Gumtreeに、もう一つ素晴らしい例があります。彼らの求人情報はつねに変化しているので、今のところ結果がなくても、ユーザーのニーズに合うものがすぐに追加される可能性があります。検索アラートを設定できるようにすることで、ユーザーは検索状態を維持でき、あとで売り上げに繋げることができます。
ユーザーが不足しているコンテンツを投稿できるようにする
場合によっては、検索の答えを提供するのに最適な人物がユーザー自身である場合もあります。「結果が見つかりません」ページの場合、ユーザーが見つけられないコンテンツをユーザー自身で提供または提案する機会を与えることができるのです。
これは、ユーザーが作成したコンテンツが、Webサイトやアプリで重要な役割を果たす場合にもっとも効果的です。私は現在、listmakerという新しいアプリを開発中です。このアプリでは、ユーザーがトップ10のスタイルリストを作成して共有することができます。「結果が見つかりません」ページは、コンテンツ戦略において重要な役割を果たします。私たちは、失敗した検索についてユーザーを良い気分にさせて、このリストを作成する最初の人になるよう促します。
適切に使用された場合、「結果が見つかりません」ページ上でユーザーが作成したコンテンツが提出できることを宣伝すると、ユーザビリティの問題がエンゲージメントの機会に変えられる可能性があります。
分析を使用してコンテンツのギャップを特定する
ユーザーを直接サポートできない場合でも「結果が見つかりません」ページは、依然としてコンテンツを拡大する大きなチャンスを提供できます。

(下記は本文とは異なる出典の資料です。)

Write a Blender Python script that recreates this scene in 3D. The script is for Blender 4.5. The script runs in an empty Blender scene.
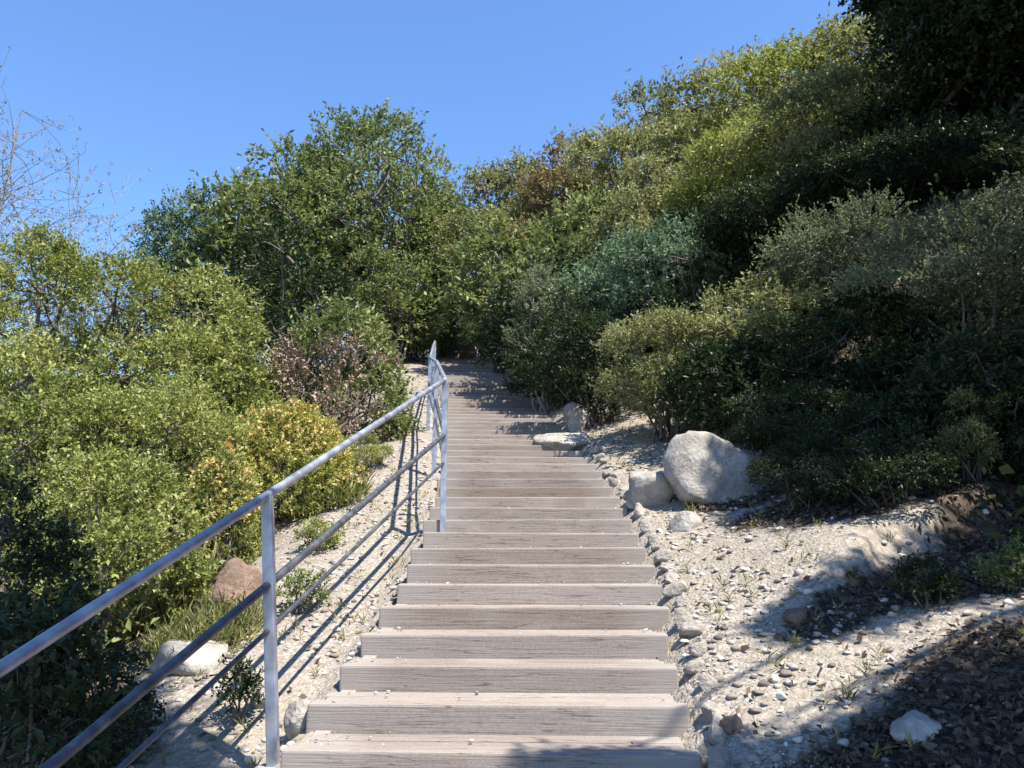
import bpy, bmesh, math, random
import numpy as np
from mathutils import Vector, Matrix, noise as mnoise

SC = bpy.context.scene
COL = SC.collection
R = math.radians

# ------------------------------------------------------------------ camera
F, CX, CY = 800.0, 512.0, 384.0
PITCH = R(11.0)
CP, SP = math.cos(PITCH), math.sin(PITCH)
CAMZ = 1.582
cam_d = bpy.data.cameras.new('camera')
cam = bpy.data.objects.new('camera', cam_d)
COL.objects.link(cam)
cam.location = (0, 0, CAMZ)
cam.rotation_euler = (R(90) + PITCH, 0, 0)
cam_d.sensor_width = 36
cam_d.lens = 36 * F / 1024
cam_d.clip_start = 0.05
cam_d.clip_end = 3000
SC.camera = cam


def at(px, py, d):
    u = (px - CX) / F * d
    v = (CY - py) / F * d
    return np.array([u, d * CP - v * SP, CAMZ + d * SP + v * CP])


# ------------------------------------------------------------------ world, sun
SUN_EL, SUN_AZ = R(62), R(133)      # azimuth clockwise from +Y (view direction)
S = Vector((math.cos(SUN_EL) * math.sin(SUN_AZ), math.cos(SUN_EL) * math.cos(SUN_AZ), math.sin(SUN_EL)))
w = bpy.data.worlds.new('World')
SC.world = w
w.use_nodes = True
nt = w.node_tree
sky = nt.nodes.new('ShaderNodeTexSky')
sky.sky_type = 'NISHITA'
sky.sun_disc = False
sky.sun_elevation = SUN_EL
sky.sun_rotation = SUN_AZ
sky.air_density = 1.0
sky.dust_density = 0.0
sky.ozone_density = 10.0
sky.altitude = 300
nt.links.new(sky.outputs[0], nt.nodes['Background'].inputs[0])
nt.nodes['Background'].inputs[1].default_value = 0.13
sl = bpy.data.lights.new('sun', 'SUN')
sl.energy = 4.8
sl.angle = R(0.53)
sl.color = (1.0, 0.95, 0.87)
so = bpy.data.objects.new('sun', sl)
COL.objects.link(so)
so.rotation_euler = (-S).to_track_quat('-Z', 'Y').to_euler()
so.location = (20, -3, 30)
SC.view_settings.view_transform = 'Standard'
SC.view_settings.look = 'None'
SC.view_settings.exposure = 1.22
SC.view_settings.gamma = 1
SC.view_settings.use_curve_mapping = False
SC.cycles.max_bounces = 6
SC.cycles.diffuse_bounces = 2
SC.cycles.transparent_max_bounces = 4
SC.cycles.use_denoising = True

# ------------------------------------------------------------------ ground shape
WST = 1.4                                          # stair width
_pd = np.array([-40, 0.5, 2.766, 3.097, 3.428, 4.057, 5.07, 6.76, 8.69, 12.17, 18.7, 26, 60])
_px = np.array([-0.3, -0.22, -.086, -.027, .013, .076, .146, .10, .0, -.335, -1.19, -2.6, -9])
_Y = _pd * .9616 + .290


def xc(Y):
    """centre line of the stair at distance Y, smoothed"""
    Y = np.asarray(Y, float)
    return sum(np.interp(Y + k, _Y, _px) for k in (-.8, -.4, 0, .4, .8)) / 5


def zs(Y):
    """height of the stair slope"""
    Y = np.asarray(Y, float)
    up = np.minimum(Y, 21.0) * .3056 + np.maximum(Y - 21.0, 0) * .10
    return np.where(Y > 0.2, up, 0.061 + (Y - 0.2) * .12)


def sst(a, b, x):
    t = np.clip((x - a) / (b - a), 0, 1)
    return t * t * (3 - 2 * t)


def bumps(X, Y):
    return (np.sin(1.7 * X + .6 * Y + .4) * np.sin(1.3 * Y - .5 * X + 1.1) * .5 + np.sin(3.9 * X - 1.9 * Y) * np.sin(3.1 * Y + 2.3 * X + .7) * .25
            + np.sin(8.1 * X + 3.7 * Y + 2.) * np.sin(7.3 * Y - 4.1 * X) * .11 + np.sin(17.3 * X - 9.1 * Y) * np.sin(15.7 * Y + 8.3 * X + 1.7) * .05)


def H(X, Y):
    X = np.asarray(X, float)
    Y = np.asarray(Y, float)
    Yc = np.clip(Y, -15, 60)
    c, z = xc(Yc), zs(Yc)
    tr = X - c - WST / 2
    tl = c - WST / 2 - X
    # right: gravel apron, then the steep hillside, flattening out high up
    toe = .95 + 1.0 * (1 - sst(4.2, 7.5, Y)) + .18 * np.sin(1.1 * Y + .5)
    q = np.maximum(tr - toe, 0)
    hill = 8.0 * (1 - np.exp(-q * .115 * sst(0, 1.6, q)))
    hill = hill * (1 - .75 * sst(0, 1, (0.6 - Y) / 8))
    right = .20 * np.clip(tr, 0, 3) + hill + .06 * np.maximum(q - 12, 0) * np.exp(-np.maximum(q - 12, 0) / 90)
    # left: short bank, then falling away
    p = np.maximum(tl - .25, 0)
    left = -(.10 * np.minimum(p, .7) + .42 * np.clip(p - .7, 0, 7) + .12 * np.clip(p - 7.7, 0, 60))
    left = left * (1 - .8 * sst(16, 24, Y)) - .16 * sst(.0, .16, tl) * (1 - sst(5, 9, Y)) * sst(-3, 1, Y)
    off = np.where(tr > 0, right, np.where(tl > 0, left, 0))
    # bed under the stair is cut a little lower than the steps
    edge = np.maximum(tr, tl)
    bed = -.14 * (1 - sst(-.12, .10, edge)) - .05 * np.exp(-(np.maximum(tl, 0) / .35) ** 2) * (tl > -.1)
    amp = .02 + .10 * sst(.5, 2.0, edge)
    # low raised bank running up to the right
    ax, ay, bx, by = 1.14, 3.66, 3.3, 4.85
    ll = math.hypot(bx - ax, by - ay)
    ex, ey = (bx - ax) / ll, (by - ay) / ll
    al = (X - ax) * ex + (Y - ay) * ey
    sd = -(X - ax) * ey + (Y - ay) * ex + .05 * np.sin(al * 5.0) + .03 * np.sin(al * 13.0)
    z = z + .15 * sst(-.10, .05, sd) * (1 - sst(.1, 1.3, sd)) * sst(0, .7, al) * (1 - sst(2.2, 3.2, al))
    z = z + off + bed + bumps(X, Y) * amp * sst(-.05, .25, edge)
    return z


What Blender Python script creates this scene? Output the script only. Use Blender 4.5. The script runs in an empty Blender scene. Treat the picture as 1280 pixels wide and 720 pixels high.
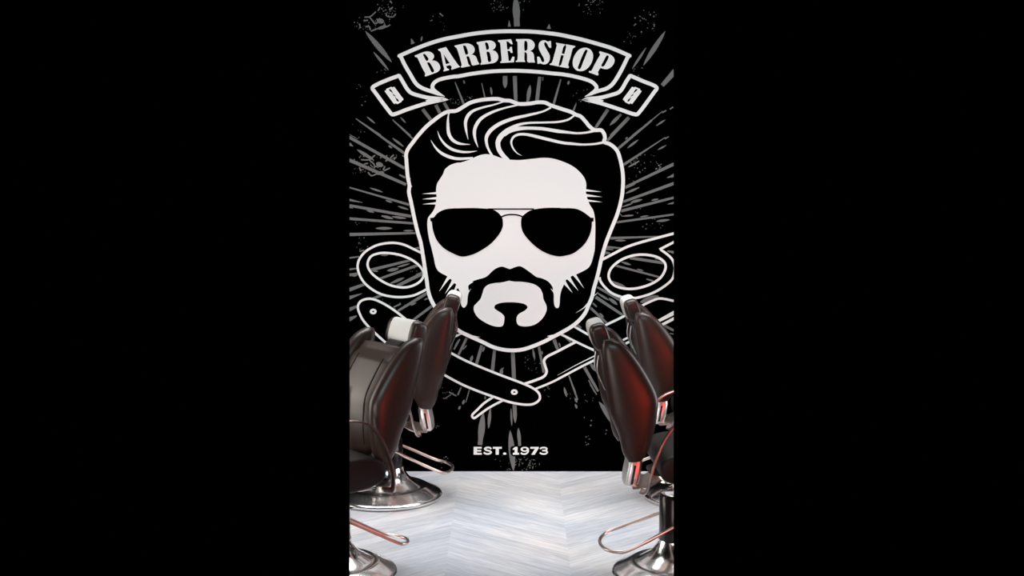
import bpy, bmesh, math, random
from mathutils import Vector, Matrix
from mathutils.geometry import tessellate_polygon

# ------------------------------------------------------------------ camera
# metres; mural wall = plane y 0, floor = z 0, camera 9.2 m in front of the wall
F = 1833.0            # focal length in pixels of a 1280 wide frame
DW = 9.2              # camera to wall
H = 2.33              # eye height
HY = 125.0            # picture row of the horizon
S = F / DW            # pixels per metre on the wall
XL, XR = (437 - 640) / F, (842 - 640) / F     # the sector of the room the photo records
scn = bpy.context.scene
COL = scn.collection
cam_d = bpy.data.cameras.new('camera')
cam_d.sensor_width = 36.0
cam_d.lens = F / 1280 * 36.0
cam_d.shift_y = -(360 - HY) / 1280
cam = bpy.data.objects.new('camera', cam_d)
cam.location = (0, -DW, H)
cam.rotation_euler = (math.radians(90), 0, 0)
COL.objects.link(cam)
scn.camera = cam

# ------------------------------------------------------------------ world, lights, exposure
w = bpy.data.worlds.new('world'); scn.world = w
w.use_nodes = True
w.node_tree.nodes['Background'].inputs[0].default_value = (0, 0, 0, 1)
w.node_tree.nodes['Background'].inputs[1].default_value = 0.0
scn.view_settings.view_transform = 'Standard'
scn.view_settings.look = 'None'
scn.view_settings.gamma = 1
scn.view_settings.use_curve_mapping = False
scn.view_settings.exposure = -0.22

def area(name, loc, aim, sx, sy, power, col=(1, 1, 1), spread=180):
    l = bpy.data.lights.new(name, 'AREA')
    l.shape = 'RECTANGLE'; l.size = sx; l.size_y = sy; l.energy = power; l.color = col
    l.spread = math.radians(spread)
    o = bpy.data.objects.new(name, l)
    o.location = loc
    o.rotation_euler = (Vector(aim) - Vector(loc)).to_track_quat('-Z', 'Y').to_euler()
    COL.objects.link(o)
    return o
area('mural_key', (0, -15.0, 7.5), (0, 0, 1.7), 6.0, 3.0, 640, (0.775, 0.98, 1.0))  # added key behind the camera for even mural whites; no known window
area('ceiling_panel', (0, -0.70, 3.3), (0, -0.78, 0), 4.6, 1.2, 82, (1.0, 1.0, 0.99), 88)
area('side_fill', (-3.7, -1.0, 1.6), (0.8, -1.6, 1.0), 1.9, 2.8, 28, (1.0, 0.92, 0.84), 90)  # added cross light, unseen source: grey edges on leather, white in chrome
area('side_fill', (3.7, -1.0, 1.6), (-0.8, -1.6, 1.0), 1.9, 2.8, 30, (0.95, 0.97, 1.0), 90)  # matching added cross light on the right
area('red_sheen_fill', (2.35, -5.5, 0.55), (0.6, -2.2, 0.7), 2.4, 0.9, 5.8, (1.0, 0.07, 0.035), 50)  # added unseen red light that puts the red reflection on the leather
area('wing_fill', (-2.35, -5.5, 0.6), (-0.6, -2.2, 0.7), 2.4, 0.9, 7.5, (1.0, 0.92, 0.86), 50)  # added soft light for the grey band on the right chairs' wings

# ------------------------------------------------------------------ materials
def mat(name, col, rough=0.5, metal=0.0, spec=0.5, coat=0.0):
    m = bpy.data.materials.new(name); m.use_nodes = True
    b = m.node_tree.nodes['Principled BSDF']
    b.inputs['Base Color'].default_value = (*col, 1)
    b.inputs['Roughness'].default_value = rough
    b.inputs['Metallic'].default_value = metal
    b.inputs['Specular IOR Level'].default_value = spec
    b.inputs['Coat Weight'].default_value = coat
    return m
def nodes(m): return m.node_tree.nodes, m.node_tree.links, m.node_tree.nodes['Principled BSDF']

M_BLACKWALL = mat('black_wall_paint', (0.0003, 0.0003, 0.0004), 1.0, spec=0.0)
M_BLACK = mat('mural_black_paint', (0.0003, 0.0003, 0.0003), 1.0, spec=0.0)
M_WHITE = mat('mural_white_paint', (0.80, 0.80, 0.80), 1.0, spec=0.0)
M_GREY = mat('mural_grey_paint', (0.160, 0.160, 0.160), 1.0, spec=0.0)
M_CHROME = mat('chrome', (0.94, 0.93, 0.92), 0.17, 1.0)
M_COPPER = mat('rosy_chrome', (0.60, 0.48, 0.45), 0.28, 1.0)
M_STEEL = mat('satin_steel', (0.92, 0.91, 0.90), 0.40, 1.0)
M_GUN = mat('gunmetal', (0.30, 0.30, 0.31), 0.35, 1.0)
M_CAP = mat('pale_grey_vinyl', (0.60, 0.59, 0.58), 0.45, 0.0, 0.4)
M_COLUMN = mat('black_lacquer', (0.010, 0.009, 0.009), 0.2, 0.0, 0.3, 0.1)
M_SEAM = mat('leather_piping', (0.008, 0.006, 0.006), 0.5)

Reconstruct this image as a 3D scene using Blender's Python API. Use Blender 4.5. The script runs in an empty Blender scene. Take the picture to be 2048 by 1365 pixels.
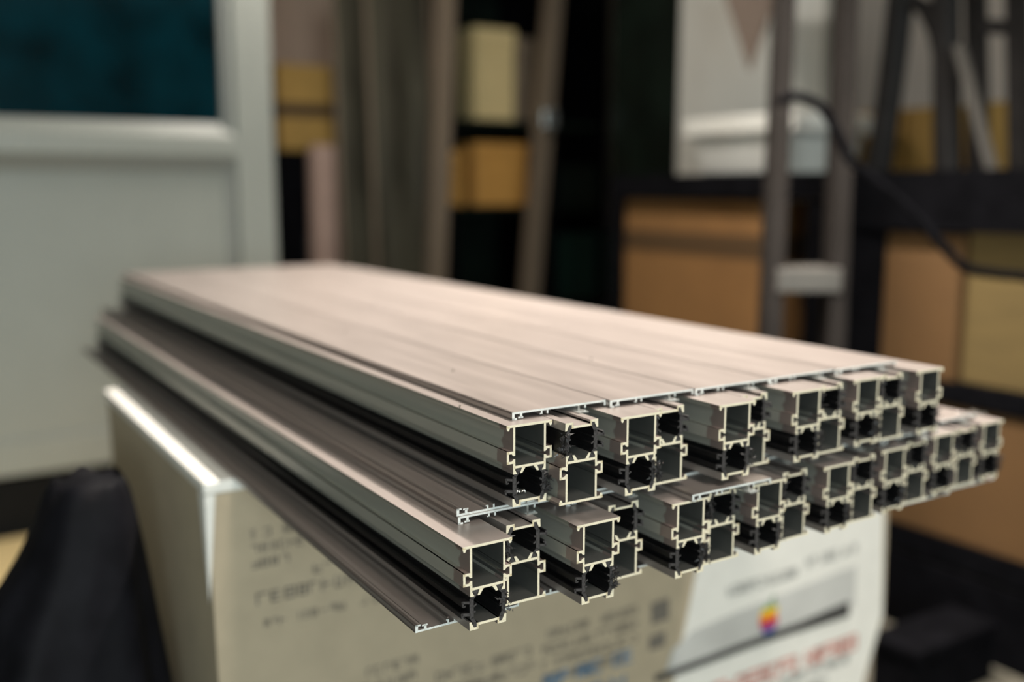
import bpy, bmesh, math, random
from mathutils import Vector, Matrix

scene = bpy.context.scene
COL = scene.collection
HC = 1.10                                   # camera height above the workshop floor (m)

# ------------------------------------------------------------------ camera
cam_d = bpy.data.cameras.new('camera')
cam_d.sensor_width = 36.0
cam_d.lens = 36.0 * 1970 / 2048
cam_d.clip_start = 0.02
cam_d.dof.use_dof = True
cam_d.dof.focus_distance = 0.742
cam_d.dof.aperture_fstop = 2.0
cam = bpy.data.objects.new('camera', cam_d)
COL.objects.link(cam)
# rows: world X, Y, Z axes seen in camera axes (right, up, forward)
R = ((0.849120442, 0.080684836, 0.522000414),
     (-0.528199276, 0.129707000, 0.839155301),
     (0.0, 0.988264161, -0.152754537))
m = Matrix(((R[0][0], R[0][1], -R[0][2], 0), (R[1][0], R[1][1], -R[1][2], 0), (R[2][0], R[2][1], -R[2][2], 0), (0, 0, 0, 1)))
cam.matrix_world = Matrix.Translation((0, 0, HC)) @ m
scene.camera = cam

# ------------------------------------------------------------------ world, exposure, ceiling light
world = bpy.data.worlds.new('world'); scene.world = world
world.use_nodes = True
bg = world.node_tree.nodes['Background']
bg.inputs[0].default_value = (0.80, 0.84, 0.80, 1); bg.inputs[1].default_value = 0.05
vs = scene.view_settings
vs.view_transform = 'Standard'; vs.look = 'None'; vs.gamma = 1.0; vs.use_curve_mapping = False
vs.exposure = 0.0

LAMPS = [  # centre x, y, length along y, watts
    (1.30, 1.35, 1.5, 57.0, 0.06),
    (0.45, -0.55, 0.9, 22.0, 0.30),
    (1.25, 2.92, 0.5, 15.0, 0.20),
]
LAMP_Z = 2.55
lamp_lights = []
for i, (lx, ly, ll, w, lw) in enumerate(LAMPS):
    ld = bpy.data.lights.new('tube_light', 'AREA'); ld.shape = 'RECTANGLE'
    ld.size = lw; ld.size_y = ll; ld.energy = w; ld.color = (1.0, 0.91, 0.82)
    lo = bpy.data.objects.new('tube_light', ld); COL.objects.link(lo)
    lo.location = (lx, ly, LAMP_Z - 0.004)
    ld.spread = math.radians((95, 150, 170)[i])
    lamp_lights.append(lo)

# fill light at an unseen window, added behind the camera to brighten the carton
ADDED_WIN = (-1.05, -3.86, 1.55)
wd = bpy.data.lights.new('window_fill_light', 'AREA'); wd.shape = 'RECTANGLE'; wd.size = 2.0; wd.size_y = 1.2; wd.energy = 150.0; wd.color = (0.86, 0.98, 1.0)
wo = bpy.data.objects.new('window_fill_light', wd); COL.objects.link(wo); wo.location = ADDED_WIN; wo.rotation_euler = (math.radians(90), 0, 0)

# ------------------------------------------------------------------ helpers
def at(px, py, Y=None, X=None):
    """point of the place seen at a pixel of the photograph, on the plane Y = const or X = const"""
    d = (px - 1024, -(py - 682.5), 1970.0)
    w = [sum(R[i][k] * d[k] for k in range(3)) for i in range(3)]
    t = Y / w[1] if Y is not None else X / w[0]
    return Vector((w[0] * t, w[1] * t, w[2] * t + HC))

class MB:
    def __init__(self): self.v = []; self.f = []; self.m = []
    def poly(self, pts, mi=0):
        n = len(self.v); self.v += [tuple(p) for p in pts]; self.f.append(tuple(range(n, n + len(pts)))); self.m.append(mi)
    def prism(self, poly, y0, y1, ms=0, me=None):
        """2D polygon (x, z) pulled along y"""
        me = ms if me is None else me
        n = len(self.v); k = len(poly)
        self.v += [(x, y0, z) for x, z in poly] + [(x, y1, z) for x, z in poly]
        self.f.append(tuple(range(n, n + k))); self.m.append(me)
        self.f.append(tuple(range(n + 2 * k - 1, n + k - 1, -1))); self.m.append(me)
        for i in range(k):
            j = (i + 1) % k
            self.f.append((n + i, n + k + i, n + k + j, n + j)); self.m.append(ms)
    def stroke(self, p, q, t, y0, y1, ms=0, me=None):
        dx, dz = q[0] - p[0], q[1] - p[1]; L = math.hypot(dx, dz); nx, nz = -dz / L * t / 2, dx / L * t / 2
        self.prism([(p[0] + nx, p[1] + nz), (p[0] - nx, p[1] - nz), (q[0] - nx, q[1] - nz), (q[0] + nx, q[1] + nz)], y0, y1, ms, me)
    def box(self, a, b, mi=0):
        (x0, y0, z0), (x1, y1, z1) = a, b
        self.prism([(x0, z0), (x1, z0), (x1, z1), (x0, z1)], y0, y1, mi)
    def hexa(self, c8, mi=0):
        n = len(self.v); self.v += [tuple(p) for p in c8]
        for f in ((0, 1, 2, 3), (7, 6, 5, 4), (0, 4, 5, 1), (1, 5, 6, 2), (2, 6, 7, 3), (3, 7, 4, 0)):
            self.f.append(tuple(n + i for i in f)); self.m.append(mi)
    def bar(self, p, q, wx, wy, up=(0, 0, 1), mi=0):
        p, q = Vector(p), Vector(q); d = (q - p).normalized(); s = d.cross(Vector(up))
        if s.length < 1e-5: s = Vector((1, 0, 0))
        s.normalize(); t = s.cross(d).normalized()
        c = []
        for e in (p, q):
            for a, b in ((-1, -1), (1, -1), (1, 1), (-1, 1)): c.append(e + s * wx / 2 * a + t * wy / 2 * b)
        self.hexa(c, mi)
    def tube(self, pts, r, n=8, mi=0, closed=True):
        pts = [Vector(p) for p in pts]; base = len(self.v); ref = Vector((0, 0, 1))
        for i, p in enumerate(pts):
            d = (pts[min(i + 1, len(pts) - 1)] - pts[max(i - 1, 0)]).normalized()
            s = d.cross(ref)
            if s.length < 1e-3: s = d.cross(Vector((1, 0, 0)))
            s.normalize(); t = s.cross(d)
            rr = r[i] if isinstance(r, (list, tuple)) else r
            for k in range(n):
                a = 2 * math.pi * k / n
                self.v.append(tuple(p + s * rr * math.cos(a) + t * rr * math.sin(a)))
        for i in range(len(pts) - 1):
            for k in range(n):
                a, b = base + i * n + k, base + i * n + (k + 1) % n
                self.f.append((a, b, b + n, a + n)); self.m.append(mi)
        self.f.append(tuple(base + k for k in reversed(range(n)))); self.m.append(mi)
        e = base + (len(pts) - 1) * n
        self.f.append(tuple(e + k for k in range(n))); self.m.append(mi)
    def mesh(self, name, mats, smooth=False, bevel=0):
        me = bpy.data.meshes.new(name); me.from_pydata(self.v, [], self.f)
        for mt in mats: me.materials.append(mt)
        me.polygons.foreach_set('material_index', self.m)
        b = bmesh.new(); b.from_mesh(me); bmesh.ops.recalc_face_normals(b, faces=b.faces[:])
        if bevel:
            bmesh.ops.remove_doubles(b, verts=b.verts[:], dist=1e-6)
            bmesh.ops.bevel(b, geom=b.edges[:], offset=bevel, segments=2, affect='EDGES', profile=0.5)
        b.to_mesh(me); b.free()
        if smooth: me.polygons.foreach_set('use_smooth', [True] * len(me.polygons))
        me.update()
        return me
    def build(self, name, mats, parent=None, smooth=False, bevel=0):
        if not isinstance(mats, (list, tuple)): mats = [mats]
        return link(name, self.mesh(name, mats, smooth, bevel), parent)

def link(name, me, parent=None):
    o = bpy.data.objects.new(name, me); COL.objects.link(o)
    if parent: o.parent = parent
    return o
def empty(name, loc=(0, 0, 0), rz=0):
    o = bpy.data.objects.new(name, None); COL.objects.link(o); o.location = loc; o.rotation_euler = (0, 0, rz)
    o.empty_display_size = 0.05
    return o
def tag(o, label, cat, group=None):
    o['label'] = label; o['category'] = cat
    if group: o['group'] = group
    return o
def structure(o): o['kind'] = 'structure'; return o

# ------------------------------------------------------------------ materials
def mat(name, col, rough=0.5, metal=0.0, noise=0.0, scale=20.0, stretch=(1, 1, 1), bump=0.0, spec=0.5, coat=0.0, trans=0.0, col2=None, rvar=0.0):
    mt = bpy.data.materials.new(name); mt.use_nodes = True
    nt = mt.node_tree; p = nt.nodes['Principled BSDF']
    p.inputs['Base Color'].default_value = (*col, 1); p.inputs['Roughness'].default_value = rough
    p.inputs['Metallic'].default_value = metal; p.inputs['Specular IOR Level'].default_value = spec
    p.inputs['Coat Weight'].default_value = coat; p.inputs['Coat Roughness'].default_value = 0.15
    p.inputs['Transmission Weight'].default_value = trans
    if noise or bump or rvar or col2:
        tc = nt.nodes.new('ShaderNodeTexCoord'); mp = nt.nodes.new('ShaderNodeMapping'); mp.inputs['Scale'].default_value = stretch
        nz = nt.nodes.new('ShaderNodeTexNoise'); nz.inputs['Scale'].default_value = scale; nz.inputs['Detail'].default_value = 4
        nt.links.new(tc.outputs['Object'], mp.inputs['Vector']); nt.links.new(mp.outputs[0], nz.inputs['Vector'])
        if noise or col2:
            rp = nt.nodes.new('ShaderNodeValToRGB')
            c1 = col; c2 = col2 or tuple(min(1, c * (1 + noise)) for c in col); c0 = col if col2 else tuple(c * (1 - noise) for c in c1)
            rp.color_ramp.elements[0].color = (*c0, 1); rp.color_ramp.elements[1].color = (*c2, 1)
            rp.color_ramp.elements[0].position = 0.32; rp.color_ramp.elements[1].position = 0.68
            nt.links.new(nz.outputs['Fac'], rp.inputs[0]); nt.links.new(rp.outputs[0], p.inputs['Base Color'])
        if rvar:
            mr = nt.nodes.new('ShaderNodeMapRange'); mr.inputs[3].default_value = rough - rvar; mr.inputs[4].default_value = rough + rvar
            nt.links.new(nz.outputs['Fac'], mr.inputs[0]); nt.links.new(mr.outputs[0], p.inputs['Roughness'])
        if bump:
            bp = nt.nodes.new('ShaderNodeBump'); bp.inputs['Strength'].default_value = bump; bp.inputs['Distance'].default_value = 0.002
            nt.links.new(nz.outputs['Fac'], bp.inputs['Height']); nt.links.new(bp.outputs[0], p.inputs['Normal'])
    return mt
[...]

ほとんどの企業は、分析データを定期的に監視しています。検索クエリや結果を表示できなかった検索クエリの報告は、つねに分析データ結果に含まれている必要があります。ごくわずかな設定は必要ですが、Googleアナリティクスではサイト内検索の動作全般に関するレポートが提供されます。
人々が何を探しているのかを完全に分析することで、私たちは何が不足しているのかを特定することができます。コンテンツを検索している人の数を見るだけで、追加すべきページを検討することができます。
まとめ
もっとも良い顧客体験は、たとえユーザーが望んでいるそのものを与えることができなくても、あらゆる機会においてサポートをしてもらえることです。
私たちはデザイナーとして、ユーザーの行き止まりを防ぐためにできることは何でもしなければなりません。「結果が見つかりません」のページは、体験における成功を左右する瞬間であり、少しの努力が大きな価値を生み出します。
あなたはそのような特別な瞬間のために設計していることを認識し、ユーザーの役に立つよう心がけましょう。